▸ Exercise objective
Copy out the material below in full, but not its images.

*****

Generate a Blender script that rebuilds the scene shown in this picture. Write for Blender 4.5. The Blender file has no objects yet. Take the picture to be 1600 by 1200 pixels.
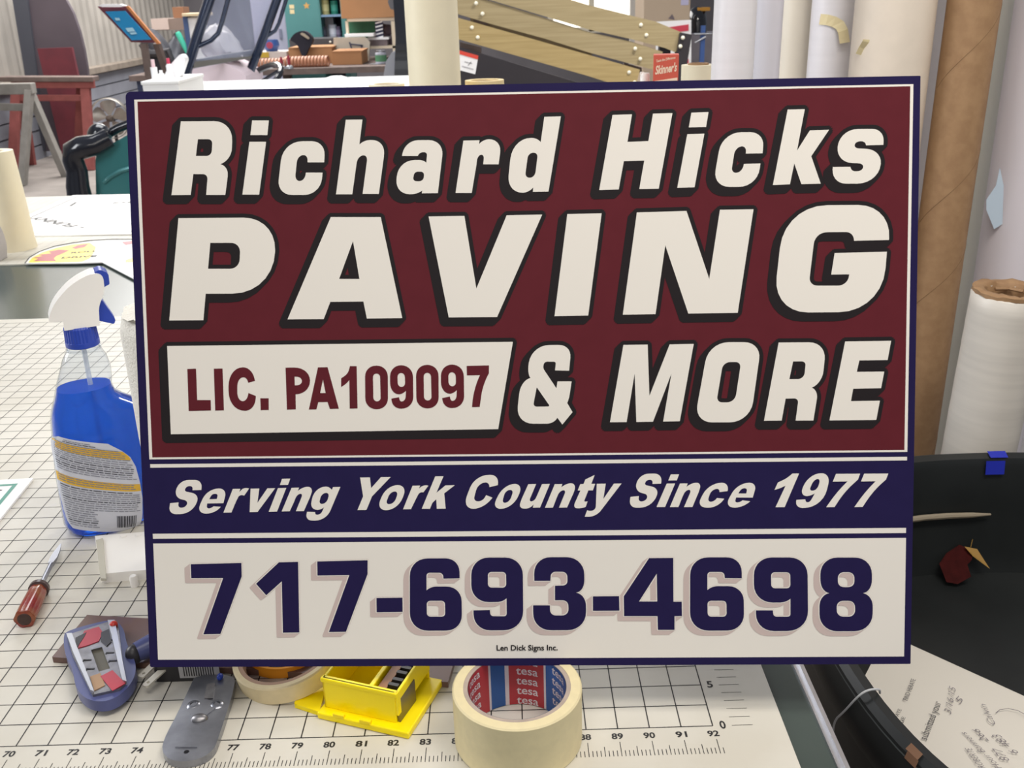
import bpy, bmesh, math, random
from mathutils import Vector, Matrix, Euler
from mathutils.geometry import tessellate_polygon

# ---------------------------------------------------------------- camera, world, lights, exposure
SC = bpy.context.scene
COL = SC.collection
R = math.radians
CAM_LOC = Vector((-0.0011, -0.6404, 1.4521))
CAM_ROT = Euler((R(68.4761288), R(1.52778507), R(-0.6474794)))
FPX = 1555.61                                   # focal length for a 1600 px wide frame
cam_d = bpy.data.cameras.new('camera')
cam = bpy.data.objects.new('camera', cam_d); COL.objects.link(cam)
cam.location = CAM_LOC; cam.rotation_euler = CAM_ROT
cam_d.sensor_width = 36.0; cam_d.lens = FPX / 1600 * 36
cam_d.clip_start = 0.05; cam_d.clip_end = 60
cam_d.dof.use_dof = True; cam_d.dof.focus_distance = 0.93; cam_d.dof.aperture_fstop = 21
SC.camera = cam

w = bpy.data.worlds.new('world'); SC.world = w; w.use_nodes = True
bg = w.node_tree.nodes['Background']
bg.inputs[0].default_value = (0.86, 0.90, 1.0, 1); bg.inputs[1].default_value = 0.25

def area(name, loc, rot, sx, sy, power, color=(1, 1, 1)):
    l = bpy.data.lights.new(name, 'AREA'); l.shape = 'RECTANGLE'; l.size = sx; l.size_y = sy
    l.energy = power; l.color = color
    o = bpy.data.objects.new(name, l); COL.objects.link(o); o.location = loc; o.rotation_euler = rot
    return o
area('counter_light', (-1.7, 4.9, 3.8), (0, 0, 0), 2.4, 2.2, 110, (0.97, 0.98, 1.0))  # area lamp added above the white counter to overexpose it
area('fluorescent_overhead', (0.1, -0.75, 3.0), (0, 0, 0), 1.8, 0.4, 21, (1.0, 0.94, 0.86))
area('fill_behind_viewer', (-0.4, -2.4, 2.6), (R(55), 0, 0), 1.8, 0.8, 15, (1.0, 0.94, 0.86))  # unseen fill lamp added to lift the sign front
area('fill_rolls', (0.8, -0.2, 2.7), (R(40), 0, 0), 1.0, 0.4, 20, (1.0, 0.94, 0.86))  # fill lamp added to brighten the tall rolls
area('door_daylight', (-3.3, 1.2, 2.3), (R(62), 0, R(-80)), 1.6, 1.6, 72, (0.95, 0.97, 1.0))
area('fill_back', (-3.0, 10.2, 3.7), (0, 0, 0), 3.0, 5.0, 430, (1.0, 0.98, 0.95))  # added lamp that brightens the rear floor and left wall
area('fill_bench', (1.6, 3.6, 3.3), (R(-12), 0, 0), 1.6, 0.5, 120, (1.0, 0.95, 0.86))  # added lamp that brightens the slat bench
SC.view_settings.view_transform = 'Standard'; SC.view_settings.look = 'None'
SC.view_settings.exposure = 0.0; SC.view_settings.gamma = 1.0
SC.view_settings.use_curve_mapping = False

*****

▸ Correct result
Generate a Blender script that rebuilds the scene shown in this picture. Write for Blender 4.5. The Blender file has no objects yet. Take the picture to be 1600 by 1200 pixels.
import bpy, bmesh, math, random
from mathutils import Vector, Matrix, Euler
from mathutils.geometry import tessellate_polygon

# ---------------------------------------------------------------- camera, world, lights, exposure
SC = bpy.context.scene
COL = SC.collection
R = math.radians
CAM_LOC = Vector((-0.0011, -0.6404, 1.4521))
CAM_ROT = Euler((R(68.4761288), R(1.52778507), R(-0.6474794)))
FPX = 1555.61                                   # focal length for a 1600 px wide frame
cam_d = bpy.data.cameras.new('camera')
cam = bpy.data.objects.new('camera', cam_d); COL.objects.link(cam)
cam.location = CAM_LOC; cam.rotation_euler = CAM_ROT
cam_d.sensor_width = 36.0; cam_d.lens = FPX / 1600 * 36
cam_d.clip_start = 0.05; cam_d.clip_end = 60
cam_d.dof.use_dof = True; cam_d.dof.focus_distance = 0.93; cam_d.dof.aperture_fstop = 21
SC.camera = cam

w = bpy.data.worlds.new('world'); SC.world = w; w.use_nodes = True
bg = w.node_tree.nodes['Background']
bg.inputs[0].default_value = (0.86, 0.90, 1.0, 1); bg.inputs[1].default_value = 0.25

def area(name, loc, rot, sx, sy, power, color=(1, 1, 1)):
    l = bpy.data.lights.new(name, 'AREA'); l.shape = 'RECTANGLE'; l.size = sx; l.size_y = sy
    l.energy = power; l.color = color
    o = bpy.data.objects.new(name, l); COL.objects.link(o); o.location = loc; o.rotation_euler = rot
    return o
area('counter_light', (-1.7, 4.9, 3.8), (0, 0, 0), 2.4, 2.2, 110, (0.97, 0.98, 1.0))  # area lamp added above the white counter to overexpose it
area('fluorescent_overhead', (0.1, -0.75, 3.0), (0, 0, 0), 1.8, 0.4, 21, (1.0, 0.94, 0.86))
area('fill_behind_viewer', (-0.4, -2.4, 2.6), (R(55), 0, 0), 1.8, 0.8, 15, (1.0, 0.94, 0.86))  # unseen fill lamp added to lift the sign front
area('fill_rolls', (0.8, -0.2, 2.7), (R(40), 0, 0), 1.0, 0.4, 20, (1.0, 0.94, 0.86))  # fill lamp added to brighten the tall rolls
area('door_daylight', (-3.3, 1.2, 2.3), (R(62), 0, R(-80)), 1.6, 1.6, 72, (0.95, 0.97, 1.0))
area('fill_back', (-3.0, 10.2, 3.7), (0, 0, 0), 3.0, 5.0, 430, (1.0, 0.98, 0.95))  # added lamp that brightens the rear floor and left wall
area('fill_bench', (1.6, 3.6, 3.3), (R(-12), 0, 0), 1.6, 0.5, 120, (1.0, 0.95, 0.86))  # added lamp that brightens the slat bench
SC.view_settings.view_transform = 'Standard'; SC.view_settings.look = 'None'
SC.view_settings.exposure = 0.0; SC.view_settings.gamma = 1.0
SC.view_settings.use_curve_mapping = False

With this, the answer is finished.